原口には、シュートを打つためにボールを運んでほしかったし、遠目からでもシュートを狙っていこうという話もした。しかし、そういうプレーはあまり多くなかった。ゴール手前16メートル付近に行った時には、少し慌てていたようにも思う」
コメントからわかるように、この時の原口はさほどのインパクトを与えていない。だが、監督の評価は揺るがなかった。これは国内組で臨んだ東アジアカップを除けば、直近の8試合すべてで先発もしくは交代出場していることが如実に示している。
アギーレ監督時代、原口がベンチに入った回数は0である。ザッケローニ監督時代でも、試合に出場したのは2013年の7月28日、東アジアアップの韓国戦まで遡らなければならない。原口は、ハリルホジッチ体制の誕生とともに一気に出場機会が増えた選手の1人なのだ。
これほど多くのポジションを任された選手はいない。
ではハリルホジッチ監督は、原口のどこをそれほど買っているのか。理由としては3つの要素が挙げられるように思う。
1つ目はユーティリティープレイヤーとしての潜在能力だ。先に述べたように、原口は昨年6月の時点で、4-2-3-1の左サイドとトップ下、オーソドックスな4-4-2のボランチを経験している。今回、アフガニスタン戦ではさらにダイヤモンドの4-4-2で右のサイドハーフとして起用された。現代表の攻撃的な選手の中で、これほど多くのポジションを任された選手は他にいない。
そしてシリア戦においてボランチとして起用されたのも、同じ文脈の延長線上で捉えられる。
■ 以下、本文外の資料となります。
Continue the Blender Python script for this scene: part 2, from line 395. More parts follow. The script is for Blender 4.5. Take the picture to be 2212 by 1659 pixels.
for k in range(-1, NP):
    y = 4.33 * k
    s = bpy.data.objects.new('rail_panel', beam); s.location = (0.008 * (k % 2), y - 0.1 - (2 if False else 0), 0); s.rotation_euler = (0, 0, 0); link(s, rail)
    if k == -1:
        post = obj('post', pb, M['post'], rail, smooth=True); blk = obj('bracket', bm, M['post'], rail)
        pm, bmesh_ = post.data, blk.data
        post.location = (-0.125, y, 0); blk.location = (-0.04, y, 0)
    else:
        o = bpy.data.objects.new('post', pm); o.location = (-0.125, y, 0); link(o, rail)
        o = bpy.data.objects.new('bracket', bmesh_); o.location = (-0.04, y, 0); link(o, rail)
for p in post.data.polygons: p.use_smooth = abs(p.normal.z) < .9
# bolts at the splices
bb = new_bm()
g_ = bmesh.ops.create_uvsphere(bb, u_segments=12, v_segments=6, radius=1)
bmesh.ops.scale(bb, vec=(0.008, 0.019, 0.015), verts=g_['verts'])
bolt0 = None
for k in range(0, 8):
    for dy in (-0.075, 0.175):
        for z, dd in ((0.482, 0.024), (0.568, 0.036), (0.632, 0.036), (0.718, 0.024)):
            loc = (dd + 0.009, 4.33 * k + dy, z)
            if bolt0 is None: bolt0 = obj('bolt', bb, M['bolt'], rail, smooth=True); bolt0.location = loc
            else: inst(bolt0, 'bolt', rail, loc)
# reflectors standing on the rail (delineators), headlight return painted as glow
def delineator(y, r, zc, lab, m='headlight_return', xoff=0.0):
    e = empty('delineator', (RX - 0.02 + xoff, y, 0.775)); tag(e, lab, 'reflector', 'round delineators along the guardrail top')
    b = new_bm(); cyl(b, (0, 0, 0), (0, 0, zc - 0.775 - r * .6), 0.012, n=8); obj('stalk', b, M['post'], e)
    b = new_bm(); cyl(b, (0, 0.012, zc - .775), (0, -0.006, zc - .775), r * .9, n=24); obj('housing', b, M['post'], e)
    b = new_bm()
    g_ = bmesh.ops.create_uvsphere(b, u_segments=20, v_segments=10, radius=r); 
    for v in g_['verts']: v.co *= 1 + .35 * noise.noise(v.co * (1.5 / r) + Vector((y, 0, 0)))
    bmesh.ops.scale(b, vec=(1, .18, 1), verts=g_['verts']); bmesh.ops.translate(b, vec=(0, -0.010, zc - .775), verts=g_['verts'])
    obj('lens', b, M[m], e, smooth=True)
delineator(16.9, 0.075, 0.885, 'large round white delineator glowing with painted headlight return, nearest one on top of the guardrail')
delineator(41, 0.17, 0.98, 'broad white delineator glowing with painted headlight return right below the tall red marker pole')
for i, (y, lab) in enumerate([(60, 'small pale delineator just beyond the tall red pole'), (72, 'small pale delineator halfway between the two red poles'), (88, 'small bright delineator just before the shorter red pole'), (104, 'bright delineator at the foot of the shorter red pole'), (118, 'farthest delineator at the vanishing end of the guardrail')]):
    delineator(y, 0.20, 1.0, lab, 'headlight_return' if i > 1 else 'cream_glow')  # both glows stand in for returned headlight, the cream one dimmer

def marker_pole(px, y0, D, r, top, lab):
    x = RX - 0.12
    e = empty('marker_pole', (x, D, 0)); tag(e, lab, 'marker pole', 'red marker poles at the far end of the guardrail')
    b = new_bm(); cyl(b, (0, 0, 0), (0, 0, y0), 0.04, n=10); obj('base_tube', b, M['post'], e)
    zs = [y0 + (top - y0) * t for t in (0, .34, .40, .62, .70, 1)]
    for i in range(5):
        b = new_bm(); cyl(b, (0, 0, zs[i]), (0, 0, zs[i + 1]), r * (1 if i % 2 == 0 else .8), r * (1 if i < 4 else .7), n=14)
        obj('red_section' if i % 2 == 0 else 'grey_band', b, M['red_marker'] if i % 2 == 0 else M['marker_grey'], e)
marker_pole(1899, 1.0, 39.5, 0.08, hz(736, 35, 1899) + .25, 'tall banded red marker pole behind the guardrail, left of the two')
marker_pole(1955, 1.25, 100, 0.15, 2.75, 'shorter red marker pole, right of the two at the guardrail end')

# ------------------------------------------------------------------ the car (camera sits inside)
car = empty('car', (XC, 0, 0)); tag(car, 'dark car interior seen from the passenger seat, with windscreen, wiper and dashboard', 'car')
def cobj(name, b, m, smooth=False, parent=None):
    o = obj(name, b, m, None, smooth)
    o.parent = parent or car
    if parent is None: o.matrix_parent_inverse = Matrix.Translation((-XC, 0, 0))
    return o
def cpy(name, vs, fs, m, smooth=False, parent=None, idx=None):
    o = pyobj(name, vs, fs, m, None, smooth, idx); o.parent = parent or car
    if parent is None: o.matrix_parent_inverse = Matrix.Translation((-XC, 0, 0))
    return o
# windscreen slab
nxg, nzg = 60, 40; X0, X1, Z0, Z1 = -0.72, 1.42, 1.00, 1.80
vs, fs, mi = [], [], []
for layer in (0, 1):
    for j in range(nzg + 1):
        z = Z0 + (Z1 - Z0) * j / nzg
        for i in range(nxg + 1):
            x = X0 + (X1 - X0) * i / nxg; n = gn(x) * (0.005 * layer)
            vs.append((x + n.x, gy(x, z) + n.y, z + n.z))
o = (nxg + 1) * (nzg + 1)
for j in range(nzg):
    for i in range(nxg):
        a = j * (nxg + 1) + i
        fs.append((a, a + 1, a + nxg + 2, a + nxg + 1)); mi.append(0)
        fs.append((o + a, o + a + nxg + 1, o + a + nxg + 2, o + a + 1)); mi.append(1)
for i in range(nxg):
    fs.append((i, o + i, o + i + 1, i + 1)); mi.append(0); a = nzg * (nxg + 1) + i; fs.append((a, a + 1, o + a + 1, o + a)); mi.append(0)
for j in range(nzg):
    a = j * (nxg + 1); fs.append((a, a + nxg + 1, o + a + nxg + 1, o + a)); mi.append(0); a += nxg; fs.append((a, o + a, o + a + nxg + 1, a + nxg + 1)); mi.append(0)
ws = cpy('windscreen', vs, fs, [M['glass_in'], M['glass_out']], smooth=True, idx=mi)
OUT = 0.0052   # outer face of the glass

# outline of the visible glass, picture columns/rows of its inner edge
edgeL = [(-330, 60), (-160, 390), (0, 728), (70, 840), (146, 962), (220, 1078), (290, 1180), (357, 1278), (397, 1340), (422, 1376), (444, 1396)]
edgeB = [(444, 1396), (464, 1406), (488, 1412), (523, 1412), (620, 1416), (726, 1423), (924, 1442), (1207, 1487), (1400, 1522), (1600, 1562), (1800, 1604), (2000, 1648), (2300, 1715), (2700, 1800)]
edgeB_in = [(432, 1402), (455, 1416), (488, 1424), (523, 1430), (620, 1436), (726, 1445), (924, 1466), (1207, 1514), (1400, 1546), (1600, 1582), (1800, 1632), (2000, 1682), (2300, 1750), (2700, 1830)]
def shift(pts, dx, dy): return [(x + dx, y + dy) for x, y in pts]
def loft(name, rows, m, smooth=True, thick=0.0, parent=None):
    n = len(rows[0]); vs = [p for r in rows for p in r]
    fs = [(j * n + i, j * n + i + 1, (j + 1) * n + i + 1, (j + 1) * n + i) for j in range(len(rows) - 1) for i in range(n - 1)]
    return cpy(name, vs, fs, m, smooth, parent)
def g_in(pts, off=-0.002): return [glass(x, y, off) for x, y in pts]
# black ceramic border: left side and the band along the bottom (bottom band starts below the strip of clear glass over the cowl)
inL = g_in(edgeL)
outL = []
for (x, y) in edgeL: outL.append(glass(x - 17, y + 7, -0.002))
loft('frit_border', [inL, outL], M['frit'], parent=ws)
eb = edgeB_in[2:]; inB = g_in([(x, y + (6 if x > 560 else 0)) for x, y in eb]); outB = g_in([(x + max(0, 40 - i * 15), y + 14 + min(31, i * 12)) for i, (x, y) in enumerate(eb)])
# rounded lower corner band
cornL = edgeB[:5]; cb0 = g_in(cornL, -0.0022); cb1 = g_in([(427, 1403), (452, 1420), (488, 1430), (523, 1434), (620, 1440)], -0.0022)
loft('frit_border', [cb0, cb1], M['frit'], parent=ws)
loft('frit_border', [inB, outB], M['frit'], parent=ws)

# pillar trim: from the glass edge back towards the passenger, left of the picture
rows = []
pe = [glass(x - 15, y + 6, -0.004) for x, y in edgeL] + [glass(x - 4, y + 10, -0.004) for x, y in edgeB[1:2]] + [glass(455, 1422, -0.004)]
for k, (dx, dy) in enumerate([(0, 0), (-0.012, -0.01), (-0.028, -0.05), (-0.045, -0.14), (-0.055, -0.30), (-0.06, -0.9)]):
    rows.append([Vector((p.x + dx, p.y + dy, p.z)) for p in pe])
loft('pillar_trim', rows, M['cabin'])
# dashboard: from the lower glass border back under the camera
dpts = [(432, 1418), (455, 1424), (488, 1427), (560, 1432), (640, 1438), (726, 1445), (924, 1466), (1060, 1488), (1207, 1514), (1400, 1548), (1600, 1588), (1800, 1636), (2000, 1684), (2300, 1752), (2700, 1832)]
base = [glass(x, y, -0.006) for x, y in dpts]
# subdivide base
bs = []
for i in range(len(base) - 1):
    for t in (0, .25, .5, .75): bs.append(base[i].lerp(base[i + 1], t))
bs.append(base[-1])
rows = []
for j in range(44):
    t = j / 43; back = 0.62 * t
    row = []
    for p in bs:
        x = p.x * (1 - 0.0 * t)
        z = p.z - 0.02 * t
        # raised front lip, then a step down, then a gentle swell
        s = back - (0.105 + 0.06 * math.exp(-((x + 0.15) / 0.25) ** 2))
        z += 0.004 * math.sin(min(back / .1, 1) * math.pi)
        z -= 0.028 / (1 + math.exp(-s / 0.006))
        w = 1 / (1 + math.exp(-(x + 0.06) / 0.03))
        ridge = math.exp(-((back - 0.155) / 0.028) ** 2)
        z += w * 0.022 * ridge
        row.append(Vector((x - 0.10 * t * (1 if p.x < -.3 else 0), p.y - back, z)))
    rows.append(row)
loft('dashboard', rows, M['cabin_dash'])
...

ハリルホジッチ監督にとって初の公式戦、そしてW杯ロシア大会2次予選の初戦シンガポール戦は、今回のシリア戦に負けず劣らず重要な一戦だったはずだ。その試合で、0-0という緊迫した状況で原口はピッチに投入された。それは、原口のユーティリティープレイヤーとしての資質を認めており、チームの攻撃を活性化するカンフル剤としての役割を期待していたからだと考えられる。